-- Requirement --
Starting at the line containing "Recreate this scene" and ending at the line containing "from mathutils import", reproduce each line exactly as written, with both end lines included and all pictures omitted.

-- Input material --

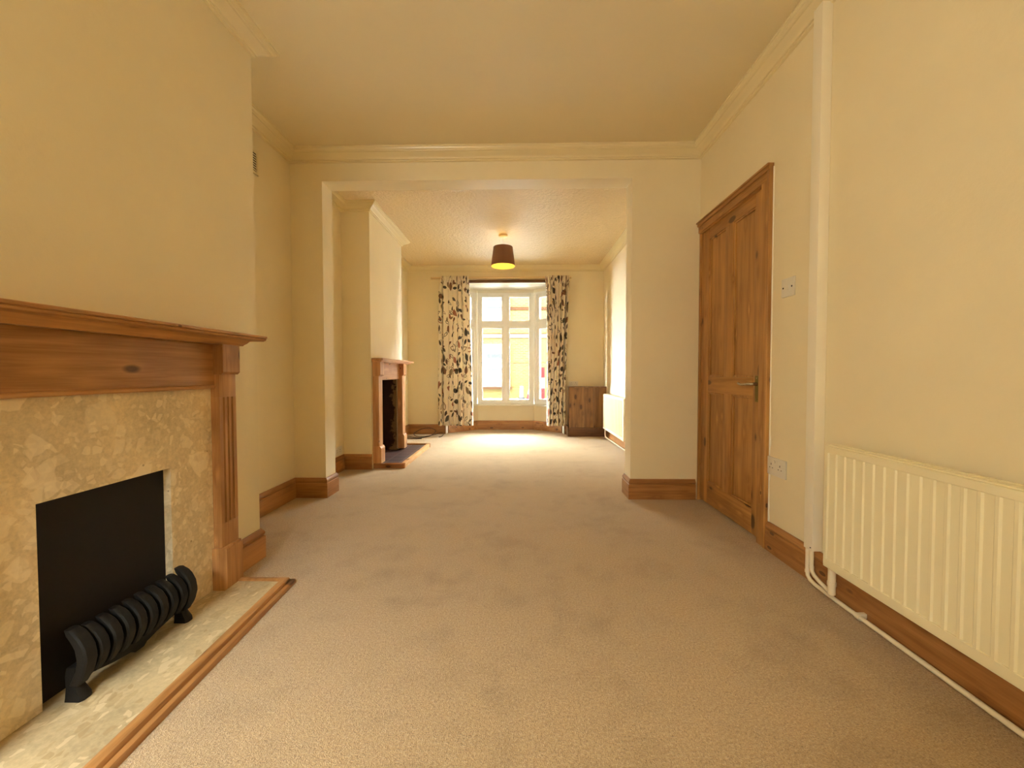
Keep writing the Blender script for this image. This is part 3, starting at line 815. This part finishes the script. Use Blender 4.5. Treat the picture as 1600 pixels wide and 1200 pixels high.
# ------------------------------------------------------------------ pendant lamp
px, py = -.193, 4.72
pd = thing('pendant_lamp', (px, py, H), 'lit pendant lamp with brown tapered shade hanging in the front room', 'pendant lamp')
m = MB(); m.lathe((px, py, H), [(.0, -.030), (.040, -.030), (.052, -.024), (.055, -.008), (.055, 0), (0, 0)], 32); obj('ceiling_rose', m, M_track, pd, smooth=40)
m = MB(); m.tube([(px, py, H-.028), (px, py, 2.432)], .0025, 8); obj('cord', m, M_plast, pd)
def shade_mat():
    m_, t, b, o = nt('brown_shade_fabric')
    g = t.nodes.new('ShaderNodeNewGeometry')
    p = coord(t, 'Object')
    nz = N(t, 'ShaderNodeTexNoise', Scale=300.0, Detail=2.0); L(t, p, nz.inputs['Vector'])
    L(t, mix(t, nz.outputs[0], lin((96, 58, 30)), lin((122, 78, 44))), b.inputs['Base Color']); b.inputs['Roughness'].default_value = .7
    return m_
M_shade = shade_mat(); M_shin = plain('shade_lining', lin((240, 216, 130)), .7, .2)
seg = 48
m = MB(); m.lathe((px, py, 0), [(.116, 2.462), (.1435, 2.236), (.1415, 2.236), (.114, 2.462), (.116, 2.462)], seg, cap=False)
sh = obj('lamp_shade', m, [M_shade, M_shin], pd, smooth=40)
for p in sh.data.polygons:
    c = p.center; n_ = p.normal
    if Vector((c.x, c.y, 0)).dot(Vector((n_.x, n_.y, 0))) < -1e-4: p.material_index = 1
m = MB()
for k in range(3):
    a = k*2*math.pi/3+.3
    m.tube([(px, py, 2.405), (px+.114*math.cos(a), py+.114*math.sin(a), 2.452)], .002, 6)
m.lathe((px, py, 2.42), [(0, -.04), (.018, -.06), (.020, -.01), (.016, .01), (0, .012)], 16)
obj('lamp_holder', m, M_plast, pd, smooth=40)
m = MB(); m.lathe((px, py, 2.335), [(0, -.034), (.018, -.030), (.030, -.012), (.031, .004), (.022, .026), (.014, .042), (0, .045)], 20)
obj('bulb', m, emit('warm_bulb', (1.0, .72, .22, 1), 26.0), pd, smooth=60)

# ------------------------------------------------------------------ curtains and rail
m = MB(); m.box(-1.368, .80, YE-.060, YE-.022, 2.412, 2.440, .004); m.box(-1.2, -1.18, YE-.025, YE-.001, 2.415, 2.436); m.box(.6, .62, YE-.025, YE-.001, 2.415, 2.436)
tag(obj('curtain_rail', m, M_track, base=(-.28, YE-.04, 2.426), smooth=30), 'long cream curtain rail above the bay window', 'curtain rail')
m = MB(); m.box(-1.198, .745, YE-.030, YE-.0005, 2.353, 2.398, .002); m.box(-1.198, -1.158, YE-.030, YE-.0005, 2.312, 2.354, .002)
tag(obj('wall_batten', m, M_batten, base=(-.22, YE-.01, 2.36), smooth=30), 'brown wooden batten fixed above the bay opening behind the curtains', 'batten')
def curtain(xt0, xt1, xb0, xb1, zb, seed, label, flick):
    rnd = random.Random(seed)
    bm = bmesh.new(); uvl = bm.loops.layers.uv.new('UVMap')
    NU, NV = 190, 60
    ph = [rnd.uniform(0, 6.28) for _ in range(8)]
    zt = 2.438
    rows = []; uvs = []
    for j in range(NV+1):
        s = j/NV; z = zt+(zb-zt)*s
        a = min(1, s/.10); a = a*a*(3-2*a)
        row = []; us = []; acc = 0; prev = None
        for i in range(NU+1):
            u = i/NU
            spread = min(1, s*1.3)
            x0 = xt0+(xb0-xt0)*spread; x1 = xt1+(xb1-xt1)*spread
            uw = u+.018*math.sin(2*math.pi*2*u+ph[0])+.012*math.sin(2*math.pi*3.3*u+ph[1]+s)
            x = x0+(x1-x0)*u+.010*math.sin(3*s+ph[2]+4*u)*a
            top = .010*math.sin(2*math.pi*17*u)
            fold = (.050+.020*math.sin(ph[3]+9*u))*math.sin(2*math.pi*6.5*uw+ph[4]+.5*math.sin(2.2*s+ph[5]))+.016*math.sin(2*math.pi*13*uw+ph[6]+.8*s)
            y = YE-.105+top*(1-a)+fold*a-.004
            # fuller folds push x about a little so they overlap
            x += .016*math.cos(2*math.pi*6.5*uw+ph[4])*a
            if z < .79: x = min(x, .722)
            p = Vector((x, y, z+(.008*math.sin(2*math.pi*17*u+1) if j == 0 else 0)))
            if prev is not None: acc += (p-prev).length
            prev = p
            row.append(bm.verts.new(p)); us.append(acc)
        rows.append(row); uvs.append(us)
    for j in range(NV):
        for i in range(NU):
            f = bm.faces.new((rows[j][i], rows[j+1][i], rows[j+1][i+1], rows[j][i+1])); f.smooth = True
            for l, (jj, ii) in zip(f.loops, ((j, i), (j+1, i), (j+1, i+1), (j, i+1))):
                l[uvl].uv = (uvs[30][ii]+seed*3.7, (zt-(zt+(zb-zt)*jj/NV))+seed)
    me = bpy.data.meshes.new('curtain'); bm.to_mesh(me); bm.free()
    me.materials.append(M_floral)
    o = bpy.data.objects.new('curtain', me); COL.objects.link(o)
    base = Vector(((xb0+xb1)/2, YE-.09, zb)); me.transform(Matrix.Translation(-base)); o.location = base
    md = o.modifiers.new('thickness', 'SOLIDIFY'); md.thickness = .002
    return tag(o, label, 'curtain', 'leaf print curtains')
curtain(-1.200, -.775, -1.245, -.715, .150, 1, 'leaf print curtain hanging at the left side of the bay window', 0)
curtain(.395, .775, .420, .705, .150, 2, 'leaf print curtain hanging at the right side of the bay window, next to the cupboard', 1)

# ------------------------------------------------------------------ bay windows
def bay_window(name, p0, p1, z0, z1, mull, label, rail=True, sash=False):
    w = bpy.data.objects.new(name, None); COL.objects.link(w); w['kind'] = 'structure'
    p0 = Vector(p0); p1 = Vector(p1); d = (p1-p0); ln = d.length; d.normalize()
    w.location = (0, 0, 0)
    Mx = Matrix(((d.x, -d.y, 0, p0.x), (d.y, d.x, 0, p0.y), (0, 0, 1, 0), (0, 0, 0, 1)))   # u along, v outward
    m = MB(); m.M = Mx
    fw = .050; zt0, zt1 = 1.742, 1.812
    m.box(0, fw, 0, .07, z0, z1, .004); m.box(ln-fw, ln, 0, .07, z0, z1, .004)
    m.box(fw-.003, ln-fw+.003, .0008, .0692, z0+.0005, z0+.04, .004); m.box(fw-.003, ln-fw+.003, .0008, .0692, z1-.042, z1-.0005, .004)
    m.box(fw-.003, ln-fw+.003, .004, .066, zt0, zt1, .006)
    us = [fw]+[ln*k for k in mull]+[ln-fw]
    for k in mull: m.box(ln*k-.032, ln*k+.032, .001, .069, z0+.03, z1-.03, .006)
    obj('frame', m, M_upvc, w, smooth=35)
    for i in range(len(us)-1):
        a = us[i]+(.032 if i > 0 else 0); b = us[i+1]-(.032 if i < len(us)-2 else 0)
        for za, zb in ((z0+.04, zt0), (zt1, z1-.042)):
            m = MB(); m.M = Mx
            sw = .034 if not sash else .052
            m.box(a-.002, a+sw, .016, .056, za, zb, .006); m.box(b-sw, b+.002, .016, .056, za, zb, .006)
            m.box(a, b, .0168, .0552, za-.002, za+sw*.9, .006); m.box(a, b, .0168, .0552, zb-sw*.9, zb+.002, .006)
            if rail and za < 1: m.box(a+sw-.003, b-sw+.003, .030, .042, 1.123, 1.134)
            s = obj('sash', m, M_upvc, w, smooth=35)
            m = MB(); m.M = Mx
            m.box(a+sw-.006, b-sw+.006, .033, .037, za+sw*.9-.006, zb-sw*.9+.006)
            obj('pane', m, M_glass, s)
    return w
wz0, wz1 = .434, HB-.043
off = offs(bay, -.012)
bay_window('window_1', off[1], off[2], wz0, wz1, (.5,), '')
bay_window('window_2', off[0], off[1], wz0, wz1, (), '', sash=True)
bay_window('window_3', off[2], off[3], wz0, wz1, (), '', sash=True)
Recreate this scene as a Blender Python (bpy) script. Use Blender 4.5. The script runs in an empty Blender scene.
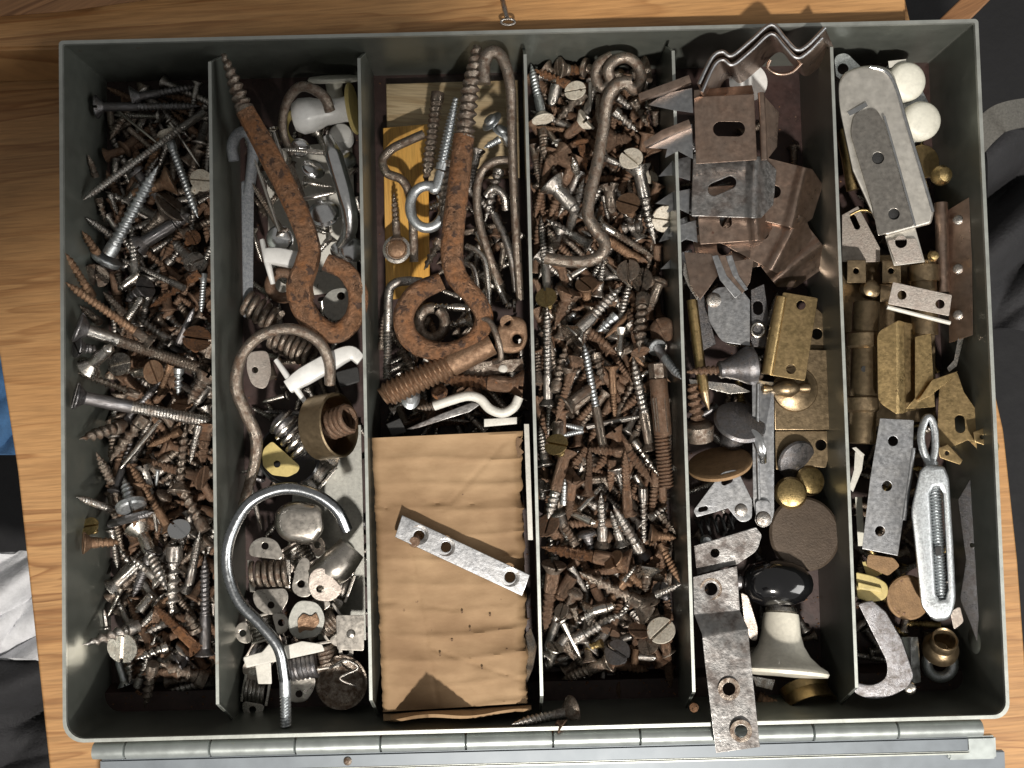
import bpy, bmesh, math, random
import numpy as np
from mathutils import Vector, Matrix, Quaternion

# ------------------------------------------------------------------ camera
sc = bpy.context.scene
COL = sc.collection
CAM = Vector((0.17532, 0.11738, 0.43713)); CR = (0.042795, -0.002182, -0.025060); FPX = 1000.0
cam = bpy.data.cameras.new('camera'); cam_o = bpy.data.objects.new('camera', cam); COL.objects.link(cam_o)
cam.sensor_width = 36.0; cam.lens = 36.0*FPX/1024; cam.clip_start = 0.01; cam.clip_end = 20
cam_o.location = CAM; cam_o.rotation_euler = CR
sc.camera = cam_o
sc.view_settings.view_transform = 'Standard'; sc.view_settings.look = 'None'
sc.view_settings.exposure = 0.0; sc.view_settings.gamma = 1.0
sc.cycles.max_bounces = 6; sc.cycles.diffuse_bounces = 3; sc.cycles.glossy_bounces = 4
# ------------------------------------------------------------------ light: dim room, one soft added fill lamp, one hard lamp low in front
w = bpy.data.worlds.new('World'); sc.world = w; w.use_nodes = True
w.node_tree.nodes['Background'].inputs[0].default_value = (1.0, 0.97, 0.92, 1)
w.node_tree.nodes['Background'].inputs[1].default_value = 0.21
def aim(o, target):
    o.rotation_euler = (Vector(target)-o.location).to_track_quat('-Z', 'Y').to_euler()
LAMP = Vector((0.27, -0.70, 1.20))
sl = bpy.data.lights.new('desk_lamp_light', 'SPOT'); so = bpy.data.objects.new('desk_lamp_light', sl); COL.objects.link(so)
so.location = LAMP; sl.energy = 112; sl.spot_size = math.radians(50); sl.spot_blend = 0.4
sl.shadow_soft_size = 0.038; sl.color = (1.0, 0.94, 0.86); aim(so, (0.19, 0.11, 0))
al = bpy.data.lights.new('fill_light', 'AREA'); ao = bpy.data.objects.new('fill_light', al); COL.objects.link(ao)  # soft fill added for the metals, no known fixture
al.shape = 'RECTANGLE'; al.size = 1.0; al.size_y = 0.9; al.energy = 15.0; al.color = (1.0, 0.98, 0.94)
ao.location = (1.6, -0.55, 0.95); aim(ao, (0.2, 0.13, 0))

# ------------------------------------------------------------------ helpers
_R = Matrix.Rotation(CR[2], 3, 'Z') @ Matrix.Rotation(CR[1], 3, 'Y') @ Matrix.Rotation(CR[0], 3, 'X')
def at(px, py, z=0.0):
    """point of the picture on the level z (mm) above the tray floor, in metres"""
    d = _R @ Vector(((px-512)/FPX, -(py-384)/FPX, -1.0))
    return CAM + d*((z*0.001-CAM.z)/d.z)
def K(z): return (CAM.z-z*0.001)/FPX          # metres per pixel at level z
BOXW, BOXH, RIM = 0.366, 0.27505, 0.045

def finish(o, label=None, cat=None, group=None, kind=None):
    if label: o['label'] = label
    if cat: o['category'] = cat
    if group: o['group'] = group
    if kind: o['kind'] = kind
    return o
def thing(name, label, cat, loc, group=None):
    o = bpy.data.objects.new(name, None); COL.objects.link(o); o.empty_display_size = .005
    o.location = Vector(loc); return finish(o, label, cat, group)
def mesh_of(V, F, smooth=True):
    me = bpy.data.meshes.new('m'); me.from_pydata([tuple(v) for v in V], [], [tuple(f) for f in F])
    if smooth: me.polygons.foreach_set('use_smooth', [True]*len(me.polygons))
    me.update(); return me
def put(name, me, mat, parent=None, loc=None, sharp=35, label=None):
    if 'sheet' in me: sharp = 50
    """links a mesh given in world coordinates as ONE object; a child keeps its place"""
    base = parent.location.copy() if parent is not None else Vector(loc if loc is not None else (0, 0, 0))
    if parent is not None and parent.parent is not None: base = base + parent.parent.location
    if loc is not None: base = Vector(loc)
    me.transform(Matrix.Translation(-base)); me.name = name
    bm = bmesh.new(); bm.from_mesh(me); bmesh.ops.recalc_face_normals(bm, faces=bm.faces)
    ca = math.radians(sharp)
    for e in bm.edges:
        e.smooth = not (len(e.link_faces) == 2 and e.calc_face_angle(0) > ca)
    for f in bm.faces: f.smooth = True
    bm.to_mesh(me); bm.free()
    me.materials.clear(); me.materials.append(mat)
    o = bpy.data.objects.new(name, me); COL.objects.link(o)
    if parent is None: o.location = base
    else:
        o.parent = parent
        pb = parent.location.copy()
        if parent.parent is not None: pb += parent.parent.location
        o.location = base-pb
    if 'sheet' in me: wn = o.modifiers.new('normals', 'WEIGHTED_NORMAL'); wn.keep_sharp = True; wn.weight = 90
    if label: o['label'] = label
    return o
def join(*ms):
    V = []; F = []
    for m in ms:
        k = len(V); V += [v.co.copy() for v in m.vertices]; F += [[i+k for i in p.vertices] for p in m.polygons]
        bpy.data.meshes.remove(m)
    return mesh_of(V, F)
def catmull(P, n=8):
    P = [Vector(p) for p in P]; Q = [P[0]*2-P[1]]+P+[P[-1]*2-P[-2]]; out = []
    for i in range(1, len(Q)-2):
        a, b, c, d = Q[i-1], Q[i], Q[i+1], Q[i+2]
        for k in range(n):
            t = k/n
            out.append(0.5*((2*b)+(c-a)*t+(2*a-5*b+4*c-d)*t*t+(3*b-a-3*c+d)*t**3))
    out.append(P[-1]); return out
def sweep(P, R, n=14, caps=True, sec=None, tr=None, closed=False):
    """tube along world points P with radius R (number or per-point list); tr=(s0,s1,pitch,depth) adds a screw thread between arc lengths"""
    P = [Vector(p) for p in P]
    if tr:                                            # resample finely
        s0, s1, pitch, dep = tr; S = [0.0]
        for a, b in zip(P, P[1:]): S.append(S[-1]+(b-a).length)
        Ra = [R]*len(P) if not hasattr(R, '__len__') else R
        if len(Ra) != len(P): Ra = [float(np.interp(i/(len(P)-1), np.linspace(0, 1, len(Ra)), Ra)) for i in range(len(P))]
        ns = list(np.arange(0, S[-1]-pitch*.1, pitch/5)); ns.append(S[-1])
        X = [[np.interp(s, S, [p[k] for p in P]) for k in range(3)] for s in ns]
        R = [float(np.interp(s, S, Ra)) for s in ns]; P = [Vector(x) for x in X]; SS = ns
    m = len(P)
    if not hasattr(R, '__len__'): R = [R]*m
    if len(R) != m: R = [float(np.interp(i/(m-1), np.linspace(0, 1, len(R)), R)) for i in range(m)]
    V = []; F = []
    t0 = (P[1]-P[0]).normalized(); up = Vector((0, 0, 1))
    if abs(t0.dot(up)) > .95: up = Vector((0, 1, 0))
    nrm = (up-t0*up.dot(t0)).normalized()
    for i in range(m):
        t = (P[min(i+1, m-1)]-P[max(i-1, 0)]).normalized()
        nrm = (nrm-t*nrm.dot(t)).normalized(); bi = t.cross(nrm)
        for k in range(n):
            a = 2*math.pi*k/n; r = R[i]
            if tr and tr[0] <= SS[i] <= tr[1]:
                ph = (SS[i]/tr[2]-k/n) % 1.0; tri = abs(ph*2-1); r *= 1-tr[3]*min(1, max(0, 1.5*tri-.3))
            cx, cy = math.cos(a), math.sin(a)
            if sec: q = (abs(cx)**sec+abs(cy)**sec)**(-1/sec); cx *= q; cy *= q
            V.append(P[i]+(nrm*cx+bi*cy)*r)
    for i in range(m-1):
        for k in range(n):
            F.append((i*n+k, i*n+(k+1) % n, (i+1)*n+(k+1) % n, (i+1)*n+k))
    if caps: F.append(tuple(range(n))[::-1]); F.append(tuple((m-1)*n+k for k in range(n)))
    return mesh_of(V, F)
def wire(pts, rpx, n=14, smooth=8, **kw):
    """round bar through picture points (px,py,z mm), radius in pixels at that level"""
    P = [at(*p) for p in pts]; zr = sum(p[2] for p in pts)/len(pts)
    P = catmull(P, smooth) if smooth and len(P) > 2 else P
    R = [r*K(zr) for r in rpx] if hasattr(rpx, '__len__') else rpx*K(zr)
    if 'tr' in kw and kw['tr']:
        L = sum((b-a).length for a, b in zip(P, P[1:])); f0, f1, pp, d = kw['tr']
        kw['tr'] = (f0*L, f1*L, pp*K(zr), d)
    return sweep(P, R, n, **kw)
def arcpts(cx, cy, r, a0, a1, n, z0, z1=None, ry=None):
    z1 = z0 if z1 is None else z1; ry = r if ry is None else ry
    return [(cx+r*math.cos(math.radians(a0+(a1-a0)*i/n)), cy+ry*math.sin(math.radians(a0+(a1-a0)*i/n)), z0+(z1-z0)*i/n) for i in range(n+1)]
def frame(axis):
    ax = Vector(axis).normalized(); u = Vector((0, 0, 1)) if abs(ax.z) < .9 else Vector((1, 0, 0))
    x = u.cross(ax).normalized(); return x, ax.cross(x).normalized(), ax
def lathe(prof, base, axis, n=32, ex=(1, 1), caps=True):
    """profile [(radius m, height m)] turned about axis from world point base"""
    x, y, ax = frame(axis); V = []; F = []; base = Vector(base)
    for r, h in prof:
        for k in range(n):
            a = 2*math.pi*k/n; V.append(base+ax*h+(x*math.cos(a)*ex[0]+y*math.sin(a)*ex[1])*r)
    for i in range(len(prof)-1):
        for k in range(n): F.append((i*n+k, i*n+(k+1) % n, (i+1)*n+(k+1) % n, (i+1)*n+k))
    if caps: F.append(tuple(range(n))[::-1]); F.append(tuple((len(prof)-1)*n+k for k in range(n)))
    return mesh_of(V, F)
def lathepx(prof, px, py, z, axis=(0, 0, 1), n=32, ex=(1, 1), caps=True):
    k = K(z); return lathe([(r*k, h*k) for r, h in prof], at(px, py, z), axis, n, ex, caps)
def rounded(pts, r, n=5):
    """rounds the corners of a polygon"""
    out = []; m = len(pts)
    for i in range(m):
        p = Vector(pts[i][:2]); a = Vector(pts[i-1][:2]); b = Vector(pts[(i+1) % m][:2])
        rr = pts[i][2] if len(pts[i]) > 2 else r
        rr = min(rr, (a-p).length*.49, (b-p).length*.49)
        if rr < .05: out.append(tuple(p)); continue
        p0 = p+(a-p).normalized()*rr; p1 = p+(b-p).normalized()*rr
        for k in range(n+1):
            t = k/n; q = p0*(1-t)**2+p*2*t*(1-t)+p1*t*t; out.append((q.x, q.y))
    return out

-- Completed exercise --
Recreate this scene as a Blender Python (bpy) script. Use Blender 4.5. The script runs in an empty Blender scene.
import bpy, bmesh, math, random
import numpy as np
from mathutils import Vector, Matrix, Quaternion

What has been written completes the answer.